OPINION: Willamette Falls is worth fighting for

Published 5:00 am Thursday, January 16, 2025

The Willamette Falls are pictured here.

To stand near Willamette Falls is to stand in the presence of greatness. As many know, experiencing the roar of the water, the mist falling on your face and the sheer magnitude of the falls is something that stays with you for a lifetime.

It’s certainly had that impact on me. In 2021, I became a ceremonial fisher for my Tribe, the Confederated Tribes of Grand Ronde. I was the Tribe’s first female ceremonial fisher, but I am also part of a proud team that returns to Willamette Falls each year to harvest 15 ceremonial salmon for our community.

Words cannot express how my heart feels every time I step out onto our fishing platform for our community. Right now, however, my heart is broken over what Portland General Electric is threatening to take from Grand Ronde, Oregonians and everyone who knows how special Willamette Falls is.

Since 2022, PGE has been working to pull off one of the greatest heists of all time: stealing Willamette Falls from Oregon’s citizens by condemning land that provides access to the falls. What is land condemnation? In theory, it’s the taking of land for the good of the public. But what PGE is doing at Willamette Falls is nothing but a land grab.

This private, for-profit energy company worth hundreds of millions of dollars wants us to believe it is in our best interest to remove this land from the public trust, denying access to Willamette Falls and placing it under corporate ownership and control. What’s more frustrating: PGE is forcing its customers, myself included, to pay for this costly and tone-deaf scheme through double-digit rate increases and higher electricity bills.

At a hearing on Dec. 4 at the federal courthouse in downtown Portland, I sat in disbelief as lawyers for PGE argued a false narrative around Grand Ronde wanting exclusive access to the falls. I was appalled to hear their lawyers dismiss Willamette Falls as nothing more than “this rock area in the middle of the river.” Appalled is actually an understatement.

But what is Willamette Falls to Oregonians like me? Willamette Falls is the second largest waterfall by volume in the United States and an amazing natural icon that has helped define our state. It’s where Lewis and Clark met the Clowwewalla (Willamette band of Tumwaters) and the Kosh-huk-shix Village of Clackamas people. Its waters powered Oregon’s earliest economies and greeted families hoping for a better life at the end of the Oregon Trail.

But not everyone sees it that way. To PGE, this “rock area in the middle of the river” is worth a mere $150,000.

Unfortunately, this significance seems to be lost on a lot of people because at the same hearing, the state of Oregon made it clear that it is not interested in fighting to keep this public treasure. Grand Ronde stood alone in its legal defense, fighting to maintain public and tribal access to the falls. The state seems more than willing to hand over Willamette Falls to PGE without regard for the devastating loss to Oregon’s citizens.

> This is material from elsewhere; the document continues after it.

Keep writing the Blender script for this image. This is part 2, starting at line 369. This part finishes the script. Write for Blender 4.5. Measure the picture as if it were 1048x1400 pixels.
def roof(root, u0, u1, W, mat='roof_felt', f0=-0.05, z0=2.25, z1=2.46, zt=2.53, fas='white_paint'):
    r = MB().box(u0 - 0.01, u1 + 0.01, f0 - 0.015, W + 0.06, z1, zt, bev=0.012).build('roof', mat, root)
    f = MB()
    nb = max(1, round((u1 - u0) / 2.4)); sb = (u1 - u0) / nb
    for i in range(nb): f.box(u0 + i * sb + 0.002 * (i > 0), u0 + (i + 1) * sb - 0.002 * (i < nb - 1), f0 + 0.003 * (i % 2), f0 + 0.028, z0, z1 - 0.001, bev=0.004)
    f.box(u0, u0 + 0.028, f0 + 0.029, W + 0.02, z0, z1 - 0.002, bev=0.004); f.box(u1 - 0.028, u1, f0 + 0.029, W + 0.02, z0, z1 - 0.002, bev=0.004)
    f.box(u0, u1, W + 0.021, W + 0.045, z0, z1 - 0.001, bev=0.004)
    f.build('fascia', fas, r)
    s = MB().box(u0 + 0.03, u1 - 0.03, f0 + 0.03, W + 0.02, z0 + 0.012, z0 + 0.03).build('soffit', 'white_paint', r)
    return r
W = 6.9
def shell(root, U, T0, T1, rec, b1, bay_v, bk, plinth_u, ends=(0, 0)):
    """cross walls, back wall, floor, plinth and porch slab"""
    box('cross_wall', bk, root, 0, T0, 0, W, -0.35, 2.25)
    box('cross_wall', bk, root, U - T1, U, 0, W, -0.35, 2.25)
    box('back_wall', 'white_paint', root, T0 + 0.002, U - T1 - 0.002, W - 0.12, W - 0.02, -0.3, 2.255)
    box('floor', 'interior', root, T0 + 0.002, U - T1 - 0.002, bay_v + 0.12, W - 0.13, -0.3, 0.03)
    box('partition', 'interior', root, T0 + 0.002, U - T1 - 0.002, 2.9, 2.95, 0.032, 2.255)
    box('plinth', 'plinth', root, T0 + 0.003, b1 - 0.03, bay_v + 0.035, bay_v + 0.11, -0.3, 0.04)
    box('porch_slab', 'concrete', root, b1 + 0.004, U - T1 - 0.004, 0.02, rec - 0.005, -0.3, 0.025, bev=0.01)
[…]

The state needs to step up to protect Willamette Falls from corporate greed, not offer it up for pennies. What’s next, Oregon? Our public beaches? Haystack Rock? The Painted Hills?

If PGE is successful, not only will the Tribe’s access to our ceremonial fishing platform be blocked and a culturally important tradition ended, but access for everyone, from kayakers who paddle up to the falls to the lamprey fishers and even other Tribes, will be cut off. One of Oregon’s true natural wonders will no longer be Oregon’s.

While losing the right to fish for ceremonial salmon at Willamette Falls would be a huge personal and cultural loss, the larger tragedy is that such a storied part of Oregon’s history and landscape could end up in the hands of the very same for-profit company that has played a huge role in nearly destroying it.

Willamette Falls is an Oregon gem. It deserves to be protected and revered. And it belongs to all of us who know what its true value really is: priceless.